LONDON, May 14, 2026, 11:04 BST
Rio Tinto plc on Thursday tapped Trudi Charles, a longtime BP executive, as chief legal officer, governance and corporate affairs. The mining group, pushing further into copper and eyeing the critical minerals surge, slots Charles into a key risk and compliance seat. According to a regulatory notice, the news hit the ASX and LSE at 07:30 BST, with Charles due to start on Aug. 1.
The title isn’t really the story here. Shares of Rio Tinto ended Wednesday at £82.72, up 4.44%—hitting a fresh 52-week high—as the FTSE 100 added 0.58%. That kind of rally is making even routine executive moves stand out more.
Copper is front and center. U.S. COMEX copper prices just touched fresh highs, with traders sifting through a pile of factors: mining hiccups, a squeeze in concentrate, sulphuric acid shortages that complicate processing, and heavy demand streaming in from AI data centers, grid upgrades, and clean-energy projects, according to Shanghai Metals Market.

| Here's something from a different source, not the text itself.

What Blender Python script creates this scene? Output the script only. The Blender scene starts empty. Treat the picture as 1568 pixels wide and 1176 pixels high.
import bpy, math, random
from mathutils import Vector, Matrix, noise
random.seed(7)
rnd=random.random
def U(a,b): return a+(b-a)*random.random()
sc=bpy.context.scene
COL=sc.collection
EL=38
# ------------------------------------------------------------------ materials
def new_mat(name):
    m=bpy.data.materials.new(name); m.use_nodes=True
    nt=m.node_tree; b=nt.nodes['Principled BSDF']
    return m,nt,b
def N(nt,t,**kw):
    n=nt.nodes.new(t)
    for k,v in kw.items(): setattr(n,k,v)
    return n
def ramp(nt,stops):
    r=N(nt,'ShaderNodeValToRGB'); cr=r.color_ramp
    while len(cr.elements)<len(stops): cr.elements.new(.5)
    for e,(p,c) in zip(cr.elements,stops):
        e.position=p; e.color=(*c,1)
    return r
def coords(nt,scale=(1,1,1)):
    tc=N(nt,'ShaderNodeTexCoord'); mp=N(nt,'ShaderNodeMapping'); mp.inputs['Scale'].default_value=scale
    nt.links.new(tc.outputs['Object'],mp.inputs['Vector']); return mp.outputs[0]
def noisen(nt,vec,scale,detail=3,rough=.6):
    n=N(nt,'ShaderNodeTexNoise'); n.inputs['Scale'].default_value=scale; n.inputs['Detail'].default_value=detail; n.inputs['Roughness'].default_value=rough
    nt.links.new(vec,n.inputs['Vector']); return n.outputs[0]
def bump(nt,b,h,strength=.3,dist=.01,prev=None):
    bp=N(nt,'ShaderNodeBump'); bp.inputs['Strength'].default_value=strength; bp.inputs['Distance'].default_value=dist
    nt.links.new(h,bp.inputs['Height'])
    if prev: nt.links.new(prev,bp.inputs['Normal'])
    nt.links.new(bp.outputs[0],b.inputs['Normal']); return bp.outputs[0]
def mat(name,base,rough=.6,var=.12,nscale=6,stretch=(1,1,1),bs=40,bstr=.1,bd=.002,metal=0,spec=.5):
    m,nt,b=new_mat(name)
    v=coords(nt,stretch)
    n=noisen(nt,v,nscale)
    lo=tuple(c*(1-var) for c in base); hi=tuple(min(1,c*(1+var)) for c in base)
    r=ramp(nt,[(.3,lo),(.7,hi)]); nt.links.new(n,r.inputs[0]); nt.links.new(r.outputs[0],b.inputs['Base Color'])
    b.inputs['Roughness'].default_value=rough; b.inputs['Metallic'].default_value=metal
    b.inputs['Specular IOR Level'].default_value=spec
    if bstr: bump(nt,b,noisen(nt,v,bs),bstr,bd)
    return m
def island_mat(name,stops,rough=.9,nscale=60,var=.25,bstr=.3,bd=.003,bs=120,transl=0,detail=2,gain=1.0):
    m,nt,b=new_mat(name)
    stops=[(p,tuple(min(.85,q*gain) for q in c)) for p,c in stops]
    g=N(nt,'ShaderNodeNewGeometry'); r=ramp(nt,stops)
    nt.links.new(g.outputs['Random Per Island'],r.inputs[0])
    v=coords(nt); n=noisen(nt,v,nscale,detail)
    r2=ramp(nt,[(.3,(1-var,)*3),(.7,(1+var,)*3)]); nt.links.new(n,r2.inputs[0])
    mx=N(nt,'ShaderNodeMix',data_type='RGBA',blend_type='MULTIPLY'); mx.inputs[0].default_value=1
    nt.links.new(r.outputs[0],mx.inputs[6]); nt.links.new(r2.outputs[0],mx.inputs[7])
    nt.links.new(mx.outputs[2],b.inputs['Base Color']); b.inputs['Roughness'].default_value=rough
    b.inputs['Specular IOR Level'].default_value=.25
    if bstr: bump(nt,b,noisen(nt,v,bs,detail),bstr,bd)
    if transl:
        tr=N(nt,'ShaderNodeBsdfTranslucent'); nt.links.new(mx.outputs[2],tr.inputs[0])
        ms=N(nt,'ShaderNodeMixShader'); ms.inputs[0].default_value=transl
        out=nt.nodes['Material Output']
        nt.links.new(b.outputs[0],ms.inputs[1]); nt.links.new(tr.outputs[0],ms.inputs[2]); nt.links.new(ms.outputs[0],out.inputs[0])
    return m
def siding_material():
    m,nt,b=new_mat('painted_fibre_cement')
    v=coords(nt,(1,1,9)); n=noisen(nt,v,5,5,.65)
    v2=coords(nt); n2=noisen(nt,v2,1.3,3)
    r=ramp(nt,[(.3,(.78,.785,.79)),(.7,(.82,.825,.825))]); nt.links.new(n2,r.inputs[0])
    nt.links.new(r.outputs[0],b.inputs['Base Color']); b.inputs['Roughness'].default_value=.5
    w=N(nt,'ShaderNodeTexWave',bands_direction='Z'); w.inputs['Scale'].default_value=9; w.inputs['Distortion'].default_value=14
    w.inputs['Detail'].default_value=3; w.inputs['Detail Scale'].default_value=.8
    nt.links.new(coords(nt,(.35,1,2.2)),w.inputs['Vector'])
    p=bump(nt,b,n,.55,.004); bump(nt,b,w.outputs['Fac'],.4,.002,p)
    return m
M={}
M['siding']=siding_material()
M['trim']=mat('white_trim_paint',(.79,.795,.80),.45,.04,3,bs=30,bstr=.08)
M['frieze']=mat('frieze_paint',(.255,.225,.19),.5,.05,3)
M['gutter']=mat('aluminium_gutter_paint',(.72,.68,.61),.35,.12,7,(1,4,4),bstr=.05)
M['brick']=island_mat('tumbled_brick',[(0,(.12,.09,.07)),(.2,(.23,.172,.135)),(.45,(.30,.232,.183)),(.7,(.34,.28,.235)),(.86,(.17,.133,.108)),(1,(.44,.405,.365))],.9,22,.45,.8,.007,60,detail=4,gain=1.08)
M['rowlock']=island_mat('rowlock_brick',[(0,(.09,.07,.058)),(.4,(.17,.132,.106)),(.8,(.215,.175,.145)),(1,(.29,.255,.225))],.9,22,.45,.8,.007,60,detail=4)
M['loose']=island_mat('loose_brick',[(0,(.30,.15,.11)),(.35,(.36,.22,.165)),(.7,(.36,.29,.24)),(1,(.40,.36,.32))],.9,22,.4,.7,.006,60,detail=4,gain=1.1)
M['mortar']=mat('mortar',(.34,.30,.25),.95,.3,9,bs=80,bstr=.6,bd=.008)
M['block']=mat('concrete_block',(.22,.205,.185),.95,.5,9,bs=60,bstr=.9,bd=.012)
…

Charles holds the role of deputy general counsel and senior vice president for legal, supply, trading and shipping at BP plc. According to Rio Tinto, her career at BP spans over two decades, and before that, she put in close to eight years at Herbert Smith Freehills Kramer, working in both London and Hong Kong. “Trudi brings deep legal experience and strong commercial insight,” Chief Executive Simon Trott said. Rio Tinto
Her role will probably keep her near Rio’s ongoing growth issues. Earlier this week, the company projected a roughly 13% jump in copper production by 2030, with most of that growth coming from Oyu Tolgoi in Mongolia and Kennecott in the U.S. Still, Rio flagged lengthy permitting timelines and sluggish mine supply expansions worldwide.
Still, having big plans for copper isn’t the same as generating actual returns. McEwen Copper has inked a deal that puts an international financial institution in charge of a $2.4 billion loan package for Los Azules in Argentina—just part of an overall $4 billion raise. Rio Tinto, via its Nuton copper leaching arm, owns a 17.2% stake in the project. The leaching process uses liquids to extract metal straight from the ore. Los Azules is aiming to kick off production around 2029 or 2030, with output projected at 204,800 metric tons of copper cathodes a year for its first five years.
Competitive forces are in play as well. Thursday in Sydney, BHP and Rio Tinto each climbed about 1%, pushing to new record highs and providing some relief from losses elsewhere on the ASX 200, according to MarketIndex.
Prediction markets aren’t buying the odds of a rapid Glencore move. On Polymarket, traders put just a 1% probability on any Glencore-Rio Tinto sale or merger getting announced by June 30. Volume came in around $40,713.
On Kalshi, copper contracts leaned less heavily in one direction, but price bets stayed strong. As of May 29, the market put a 55% chance on copper topping $6.35 a pound, and a 34% chance it breaks above $6.41. Plenty of space remains for a pullback, even following the record surge.
The legal handover doesn’t move Rio’s share price on its own. Still, slotting a BP-trained lawyer onto the executive bench lands just as permits, partnerships, financing and M&A discipline all come into sharper focus—perhaps as much as the ore bodies themselves. Copper is what investors care about now. Execution is where it gets tricky.